Feature engineering is an important technology for developing reliable AI models. In this approach, measured values are considered in complex statistical correlations. For this purpose, for example, correlation coefficients are formed which represent interrelated changes of two or more features over the course of time. The data scientists use historic machine data to develop new features. The goal is to recognise deviating patterns even better and more reliably than would be the case simply using the raw data. One example: high-frequency signals, such as from vibration measurements or frequency converters can be split up into different frequency ranges with their corresponding components of the output signal based on mathematical methods. The model learns the signal components characteristic for the normal behaviour of a machine. These components are a better indicator for possible malfunctions than the original signal.
It’s up to all of us
Since the data sets must be interpreted and evaluated based on the concrete machine or process behaviour, feature engineering requires comprehensive application knowledge. The data scientists’ expertise, the mechanical engineer’s or machine operator’s application know-how as well as the knowledge already acquired are all equally important for finding answers that will result in a practical solution. Only an application expert can assess whether or not an anomaly actually represents a machine error. The expert helps the data specialists to construct the algorithms that correctly describe the normal operational status as well as possible deviations and anomalies.
Models based on AI are currently already in use for numerous applications such as packing machines, in filling technology and materials handling as well as for robotics. At Weidmüller, these models result in software tailored towards the individual user. The software constantly monitors and predicts the behaviour of the machine and applies the data as well as the results of the analysis to a visualisation. UI experts design the user interface individually so that every customer gets a solution matching their field of application.
The visualisation makes it easier to keep on top of the current status of the machine.
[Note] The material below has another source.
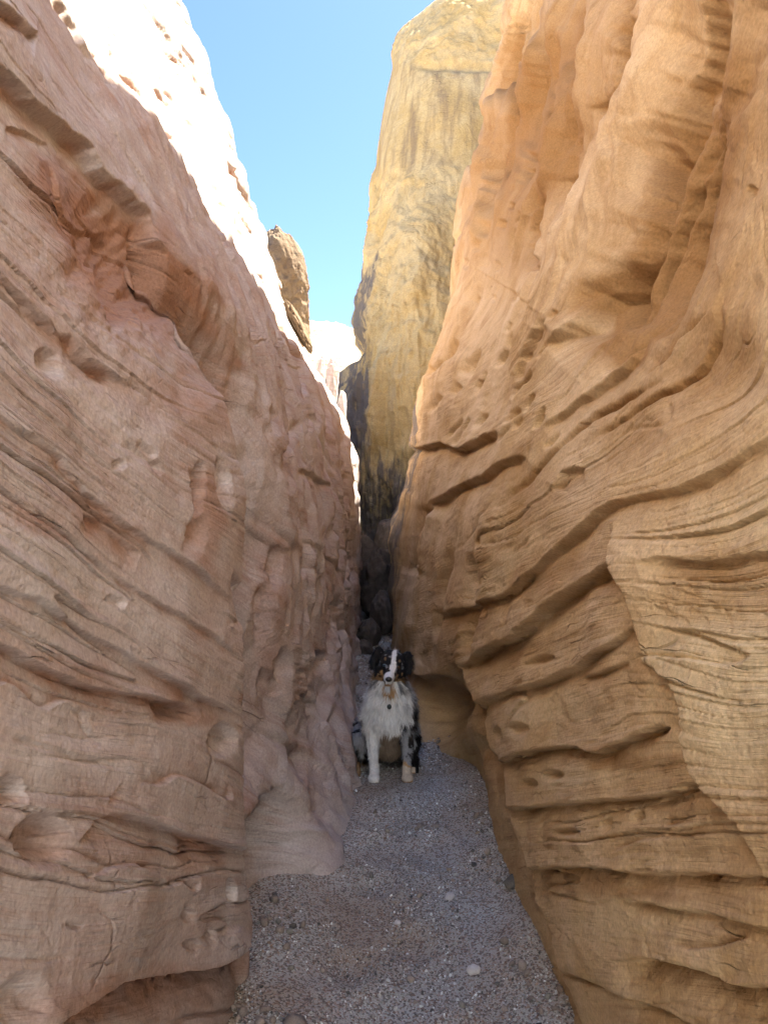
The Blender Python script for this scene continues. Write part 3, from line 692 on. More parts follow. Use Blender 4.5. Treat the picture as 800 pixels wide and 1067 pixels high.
# ----------------------------------------------------------------- loose rock blobs
def rock_blob(name, loc, size, mat, seed, nth=120, amp=0.22, facet=0.25, flat=0.0, rotz=0.0, tilt=(0, 0), tone_v=0.0, freq=1.6, parent=None, cuts=()):
    nphi = nth // 2
    th = np.linspace(0, 2 * math.pi, nth, endpoint=False); ph = np.linspace(0, math.pi, nphi)
    T, Ph = np.meshgrid(th, ph)
    D = np.stack([np.sin(Ph) * np.cos(T), np.sin(Ph) * np.sin(T), np.cos(Ph)], -1)
    r = 1 + amp * fbm(D[..., 0] * freq + seed, D[..., 1] * freq, D[..., 2] * freq, 4, 0.55)
    rg = np.random.default_rng(int(seed * 10) + 1)
    for nrm, h in cuts:
        nrm = np.array(nrm) / np.linalg.norm(nrm); dn = D @ nrm
        r = np.minimum(r, np.where(dn > 0.03, h * (1 + 0.10 * fbm(D[..., 0] * 3, D[..., 1] * 3, D[..., 2] * 5 + seed, 3)) / np.maximum(dn, 0.03), 9))
    for k in range(14):                                  # broken planes
        nrm = rg.normal(size=3); nrm /= np.linalg.norm(nrm)
        h = rg.uniform(0.62, 0.95)
        dn = D @ nrm
        lim = np.where(dn > 0.05, h / np.maximum(dn, 0.05), 9)
        r = r * (1 - facet) + facet * np.minimum(r, lim) if facet < 1 else np.minimum(r, lim)
    P = D * r[..., None] * np.asarray(size)
    P += D * (0.02 * max(size) * fbm(P[..., 0] * 9 / max(size), P[..., 1] * 9 / max(size), P[..., 2] * 9 / max(size), 3))[..., None]
    q = P[..., 2] * 1.0
    nc = nth
    i = np.arange(nphi * nth, dtype=np.int32).reshape(nphi, nth)
    j = np.roll(i, -1, 1)
    f = np.stack([i[:-1], i[1:], j[1:], j[:-1]], -1).reshape(-1, 4)
    o = mesh_from(name, P, f, mat, attrs={'strata': q.ravel(), 'tone': np.full(q.size, tone_v), 'streak': np.zeros(q.size)})
    o.location = loc; o.rotation_euler = (tilt[0], tilt[1], rotz)
    if parent: o.parent = parent
    return o


# ----------------------------------------------------------------- ground
def ground_height(x, y):
    z = 0.045 * sstep(0.16, 0.50, np.abs(x - 0.06 + 0.04 * np.sin(y * 1.9))) + 0.034 * fbm(x * 1.5, y * 1.5, 0.3, 3) + 0.009 * fbm(x * 6, y * 6, 1.3, 3)
    for cx, cy, rx, ry, d in [(-0.02, 2.83, 0.07, 0.10, 0.022), (0.085, 2.46, 0.08, 0.10, 0.018), (-0.045, 3.36, 0.06, 0.09, 0.016), (0.13, 3.1, 0.06, 0.1, 0.012), (-0.1, 2.3, 0.07, 0.1, 0.014), (0.2, 2.0, 0.07, 0.1, 0.014), (0.02, 3.6, 0.06, 0.08, 0.012)]:
        r = np.sqrt(((x - cx) / rx) ** 2 + ((y - cy) / ry) ** 2)
        z = z - d * (1 - sstep(0.3, 1.1, r)) + 0.35 * d * np.exp(-((r - 1.25) / 0.25) ** 2)
    k = np.exp(-(((x - 0.03) / 0.25) ** 2 + ((y - 4.0) / 0.35) ** 2))        # flat patch where the dog sits
    return z * (1 - 0.9 * k)

def gravel_material():
    t = NT('gravel_ground')
    P = t.n('ShaderNodeNewGeometry').outputs['Position']
    v = t.n('ShaderNodeTexVoronoi', {'Vector': P, 'Scale': 170.0, 'Randomness': 1.0})
    v2 = t.n('ShaderNodeTexVoronoi', {'Vector': P, 'Scale': 75.0, 'Randomness': 1.0})
    c = t.mix(t.ramp(t.noise(P, 2.2, 5, 0.6, 0.5), [(0.35, 0.0), (0.65, 1.0)]), (0.43, 0.375, 0.305), (0.52, 0.56, 0.56))
    sep = t.n('ShaderNodeSeparateColor', {0: v.outputs['Color']})
    c = t.mix(t.math('MULTIPLY', t.ramp(sep.outputs[0], [(0.70, 0.0), (0.74, 1.0)]), 0.7), c, (0.46, 0.43, 0.40))
    c = t.mix(t.math('MULTIPLY', t.ramp(sep.outputs[1], [(0.68, 0.0), (0.72, 1.0)]), 0.7), c, (0.11, 0.085, 0.07))
    c = t.mix(t.math('MULTIPLY', t.ramp(sep.outputs[2], [(0.75, 0.0), (0.78, 1.0)]), 0.5), c, (0.30, 0.17, 0.11))
    h = t.math('MULTIPLY', v.outputs['Distance'], -0.5)
    h = t.math('MULTIPLY_ADD', v2.outputs['Distance'], -0.5, h)
    b = t.n('ShaderNodeBump', {'Strength': 0.9, 'Distance': 0.01, 'Height': h})
    return t.finish(c, 0.9, b.outputs[0], 0.2)

def build_ground():
    xs = np.concatenate([[-400, -120, -40, -15, -6, -3, -2], np.linspace(-1.4, 1.4, 190), [2, 3, 6, 15, 40, 120, 400]])
    ys = np.concatenate([[-400, -120, -40, -15, -6, -3], np.linspace(-1.5, 8.5, 620), [9, 9.5, 10, 11, 12, 14, 17, 22, 40, 120, 400]])
    X, Y = np.meshgrid(xs, ys)
    Z = ground_height(X, Y)
    far = sstep(1.5, 3.0, np.abs(X)) + sstep(9, 13, Y) + sstep(-1.0, -3, Y)
    Z = Z * (1 - np.clip(far, 0, 1))
    o = mesh_from('ground', np.stack([X, Y, Z], -1), grid_faces(len(ys), len(xs)), gravel_material())
    return tag(o, kind='structure')
build_ground()

def ico():
    p = (1 + 5 ** 0.5) / 2
    V = np.array([(-1, p, 0), (1, p, 0), (-1, -p, 0), (1, -p, 0), (0, -1, p), (0, 1, p), (0, -1, -p), (0, 1, -p), (p, 0, -1), (p, 0, 1), (-p, 0, -1), (-p, 0, 1)], float)
    V /= np.linalg.norm(V[0])
    Fc = np.array([(0, 11, 5), (0, 5, 1), (0, 1, 7), (0, 7, 10), (0, 10, 11), (1, 5, 9), (5, 11, 4), (11, 10, 2), (10, 7, 6), (7, 1, 8), (3, 9, 4), (3, 4, 2), (3, 2, 6), (3, 6, 8), (3, 8, 9), (4, 9, 5), (2, 4, 11), (6, 2, 10), (8, 6, 7), (9, 8, 1)])
    return V, Fc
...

For this purpose, individual time ranges can be viewed and tagged with information which should be included in future data assessment. In this example, the yellow highlighted areas show potential anomalies that the algorithm identified to the user. Users can also look at these areas to indicate whether or not this in fact is an anomaly. In this manner, the model continues to learn and can classify future statuses more precisely.
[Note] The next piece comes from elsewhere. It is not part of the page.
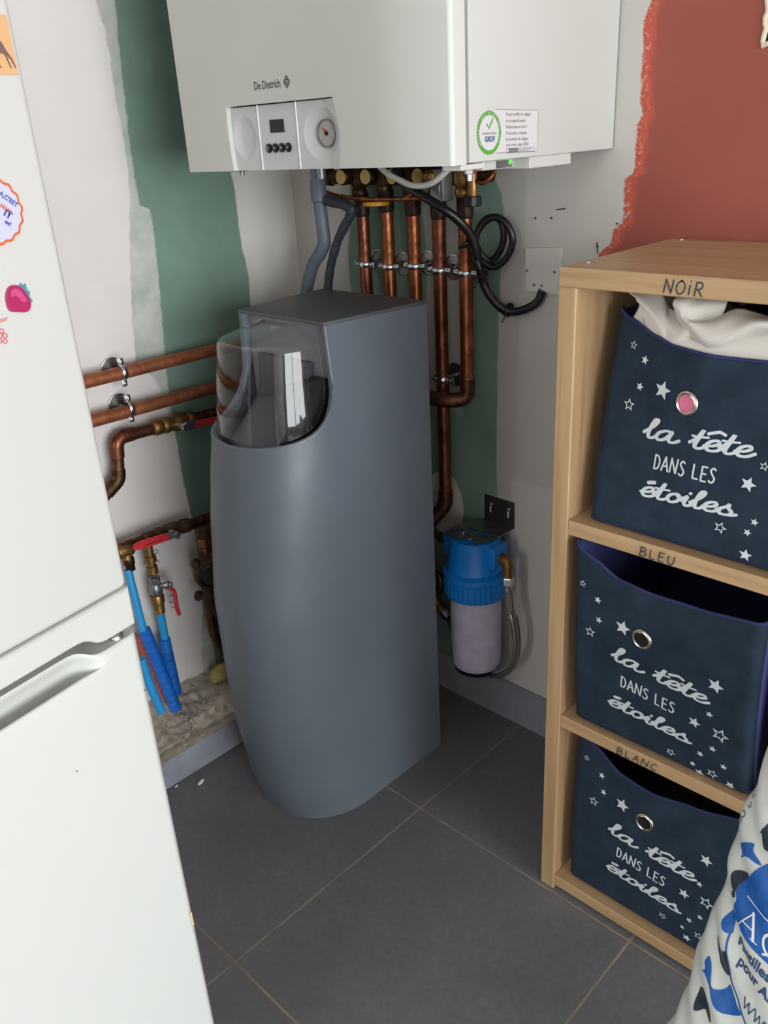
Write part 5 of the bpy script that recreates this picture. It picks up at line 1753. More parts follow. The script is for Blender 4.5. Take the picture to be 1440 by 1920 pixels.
# strokes of the hand-written and printed letters (x to the right, y up, cap height 1)
CAPS = {
    'N': [[(0, 0), (0.06, 1)], [(0.06, 1), (0.5, 0)], [(0.5, 0), (0.58, 1)]],
    'O': [[(0.3, 1), (0.05, 0.75), (0.02, 0.3), (0.25, 0), (0.52, 0.25), (0.55, 0.7), (0.33, 1), (0.25, 0.98)]],
    'I': [[(0.1, 0.72), (0.08, 0)], [(0.11, 0.98), (0.12, 1.02)]],
    'J': [[(0.1, 1), (0.1, 0)]],
    'R': [[(0.05, 0), (0.1, 1)], [(0.1, 1), (0.4, 0.97), (0.5, 0.75), (0.35, 0.52), (0.1, 0.45)], [(0.22, 0.47), (0.55, 0)]],
    'B': [[(0.05, 0), (0.08, 1)], [(0.0, 0.98), (0.35, 0.98), (0.45, 0.78), (0.3, 0.56), (0.1, 0.52)], [(0.1, 0.52), (0.4, 0.48), (0.52, 0.25), (0.35, 0.02), (0.0, 0.02)]],
    'L': [[(0.05, 1), (0.05, 0.02)], [(0.05, 0.02), (0.45, 0.02)]],
    'E': [[(0.05, 1), (0.05, 0)], [(0.05, 1), (0.45, 1)], [(0.05, 0.52), (0.38, 0.52)], [(0.05, 0.0), (0.45, 0.0)]],
    'U': [[(0.05, 1), (0.05, 0.3), (0.25, 0), (0.45, 0.25), (0.48, 1)]],
    'A': [[(0, 0), (0.28, 1)], [(0.28, 1), (0.55, 0)], [(0.1, 0.35), (0.46, 0.35)]],
    'C': [[(0.5, 0.85), (0.3, 1), (0.08, 0.75), (0.05, 0.3), (0.25, 0.0), (0.5, 0.15)]],
    'D': [[(0.05, 0), (0.05, 1)], [(0.05, 1), (0.35, 0.9), (0.48, 0.5), (0.35, 0.08), (0.05, 0)]],
    'S': [[(0.42, 0.9), (0.25, 1), (0.06, 0.8), (0.2, 0.55), (0.4, 0.3), (0.3, 0.03), (0.1, 0.0), (0.0, 0.1)]],
}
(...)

However, a new AI-based model is not initially able to depict all potential future mistakes and statuses of a plant, especially when they are not or only very rarely contained in the historic data. The Industrial Analytics modules are therefore designed in such a way that users can update, expand and refine their model themselves over time. The Weidmüller data scientists will of course provide support to customers, if required.
Using features for success
Feature engineering is the key to the success of an Analytics solution. Weidmüller combines the requisite application knowledge and technical expertise on the physical correlations with data science know-how. Thanks to the option to develop AI-based models independently, mechanical engineers and machine operators can significantly increase their model performance without revealing their domain knowledge.